Hang in there Mark, I know secretly you will be seething after receiving this atrocious letter.
Their point, that they can provide the Committe with evidence directly, is not without merit (although probably not the smartest move).
They say that they treated the rest of your questions as ‘outside of the information rights legislation’. Most of your questions appear to elicit Defra’s opinion/awareness on certain matters (in effect expecting Defra to generate information) as opposed to information held be Defra. Very few of the question can be interpreted as requests for ‘information recorded in any form’. Arguably the following questions are requests for ‘recorded information’:
– Does Defra have an estimate of the economic cost or benefit of driven grouse shooting to the economy? If so, what is it?;
– Which English SPAs had nesting Hen Harriers as part of their reason for qualifying for notification as SPAs?
– What were their Hen Harrier populations in those years? What are their nesting Hen Harrier populations now?
– Does Defra have a plan for [Peregrine Falcons, Red Kites, Goshawks, Buzzards and Short-eared Owls]?
– How much extra money has Defra allocated to each of the 6 action points in the plan since its publication?
– How many pairs of Hen Harrier in England have been fed through diversionary feeding in the last 20 years since this technique was trialled at Langholm – please give the numbers for driven grouse moors and other areas separately?

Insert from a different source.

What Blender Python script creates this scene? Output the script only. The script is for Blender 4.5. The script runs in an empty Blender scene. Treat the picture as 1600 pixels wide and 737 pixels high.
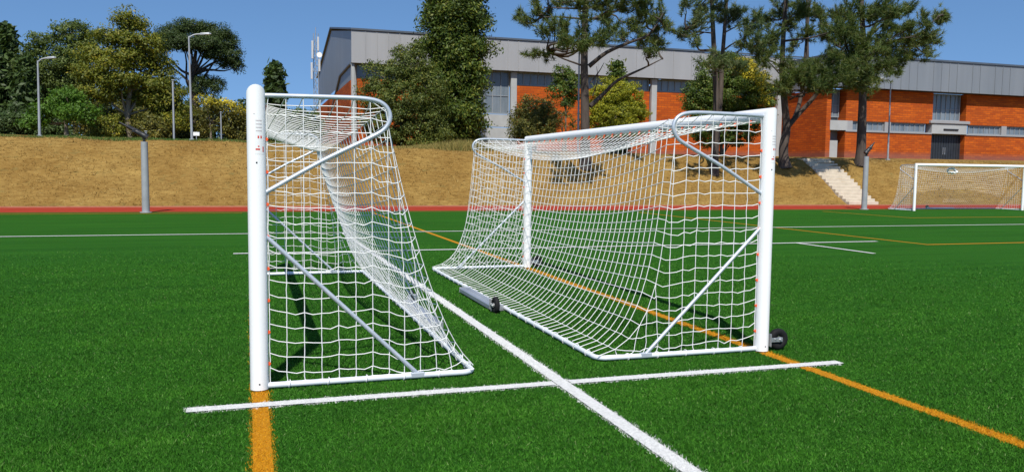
import bpy, math, random
import numpy as np
from mathutils import Vector, Matrix
R = math.radians
random.seed(7); rng = np.random.default_rng(7)
sc = bpy.context.scene; col = sc.collection
pi = math.pi

# ------------------------------------------------------------------ camera, sky, sun, exposure
CAM_H = 1.4902; YAW, PITCH, ROLL = 0.3123, 0.0789, 0.0113; FPX = 1269.9
cy_, sy_ = math.cos(YAW), math.sin(YAW)
f_ = np.array([sy_*math.cos(PITCH), cy_*math.cos(PITCH), -math.sin(PITCH)])
r0 = np.array([cy_, -sy_, 0.]); u0 = np.cross(r0, f_)
c_, s_ = math.cos(ROLL), math.sin(ROLL)
r_ = c_*r0 + s_*u0; u_ = -s_*r0 + c_*u0
cam = bpy.data.objects.new('camera', bpy.data.cameras.new('camera')); col.objects.link(cam)
M = Matrix(((r_[0], u_[0], -f_[0], 0), (r_[1], u_[1], -f_[1], 0), (r_[2], u_[2], -f_[2], CAM_H), (0, 0, 0, 1)))
cam.matrix_world = M
cam.data.sensor_width = 36; cam.data.lens = FPX/1600*36; cam.data.clip_end = 3000; cam.data.clip_start = .05
sc.camera = cam

SUN_EL, SUN_HEAD = R(52), R(18.0)          # the light travels towards heading 18 deg (clockwise from +Y)
w = bpy.data.worlds.new('World'); sc.world = w; w.use_nodes = True
nt = w.node_tree; bg = nt.nodes['Background']
sky = nt.nodes.new('ShaderNodeTexSky'); sky.sky_type = 'NISHITA'; sky.sun_disc = False
sky.sun_elevation = SUN_EL; sky.sun_rotation = SUN_HEAD + pi
sky.altitude = 200; sky.air_density = 1.0; sky.dust_density = .35; sky.ozone_density = 2.2
tc = nt.nodes.new('ShaderNodeTexCoord'); va = nt.nodes.new('ShaderNodeVectorMath'); va.operation = 'ADD'; va.inputs[1].default_value = (0, 0, .21)
nt.links.new(tc.outputs['Generated'], va.inputs[0]); vn = nt.nodes.new('ShaderNodeVectorMath'); vn.operation = 'NORMALIZE'
nt.links.new(va.outputs[0], vn.inputs[0]); nt.links.new(vn.outputs[0], sky.inputs['Vector'])
hs = nt.nodes.new('ShaderNodeHueSaturation'); hs.inputs['Saturation'].default_value = 1.16; nt.links.new(sky.outputs[0], hs.inputs['Color'])
nt.links.new(hs.outputs[0], bg.inputs[0]); bg.inputs[1].default_value = .122
sun = bpy.data.objects.new('sun', bpy.data.lights.new('sun', 'SUN')); col.objects.link(sun)
sun.data.energy = 4.6; sun.data.angle = R(.5); sun.data.color = (1, .95, .86)
dl = Vector((math.sin(SUN_HEAD)*math.cos(SUN_EL), math.cos(SUN_HEAD)*math.cos(SUN_EL), -math.sin(SUN_EL)))
sun.rotation_euler = dl.to_track_quat('-Z', 'Y').to_euler(); sun.location = (-6, -15, 25)
sc.view_settings.view_transform = 'Standard'; sc.view_settings.look = 'None'
sc.view_settings.exposure = 0.3; sc.view_settings.gamma = 1

# ------------------------------------------------------------------ helpers
def at(px, py, Y, dx=0, dz=0):
    """point on the vertical plane at distance Y seen at photo pixel px, py (used to survey the place)"""
    d = f_ + (px-800)/FPX*r_ - (py-368.5)/FPX*u_
    t = Y/d[1]
    return np.array([t*d[0]+dx, Y, CAM_H+t*d[2]+dz])
def mpp(Y, px=800): return float(np.linalg.norm(at(px+1, 200, Y)-at(px, 200, Y)))

def tag(o, label=None, cat=None, group=None, kind=None):
    if label: o['label'] = label
    if cat: o['category'] = cat
    if group: o['group'] = group
    if kind: o['kind'] = kind
    return o
def empty(name, loc, label, cat, group=None, rz=0):
    o = bpy.data.objects.new(name, None); col.objects.link(o); o.location = loc; o.rotation_euler = (0, 0, rz)
    o.empty_display_size = .3
    return tag(o, label, cat, group)
def link(name, me, parent=None):
    o = bpy.data.objects.new(name, me); col.objects.link(o)
    if parent is not None: o.parent = parent
    return o
def mesh_np(name, v, tri, mats, parent=None, mi=None, smooth=False, n=3):
    """fast mesh from numpy arrays, all faces with n corners"""
    v = np.asarray(v, np.float32).reshape(-1, 3); tri = np.asarray(tri, np.int32).reshape(-1, n)
    me = bpy.data.meshes.new(name)
    me.vertices.add(len(v)); me.vertices.foreach_set('co', v.ravel())
    me.loops.add(tri.size); me.loops.foreach_set('vertex_index', tri.ravel())
    me.polygons.add(len(tri)); me.polygons.foreach_set('loop_start', np.arange(0, tri.size, n, dtype=np.int32))
    me.polygons.foreach_set('loop_total', np.full(len(tri), n, np.int32))
    if mi is not None: me.polygons.foreach_set('material_index', np.asarray(mi, np.int32))
    if smooth: me.polygons.foreach_set('use_smooth', np.ones(len(tri), bool))
    for m in (mats if isinstance(mats, (list, tuple)) else [mats]): me.materials.append(m)
    me.update(calc_edges=True); me.validate()
    return link(name, me, parent)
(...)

– Does Defra have any estimate of the number of illegal pole traps and/or poisoned baits which are set in the English uplands each year?
– Does Defra have any useful estimate of the scale of the problem that law enforcement agencies are trying to tackle?
– Does Defra have any estimate of how much resource would be necessary to tackle the scale of this illegal activity?
Since someone at Defra decided to treat your letter as a freedom of information reqest you should ask Defra to review their decision (or re-phrase your questions).
Adam – or, just take the mickey out of them like they are doing with us?
Adam – no their point was that they won’t provide evidence unless asked – that’s not quite the same is it.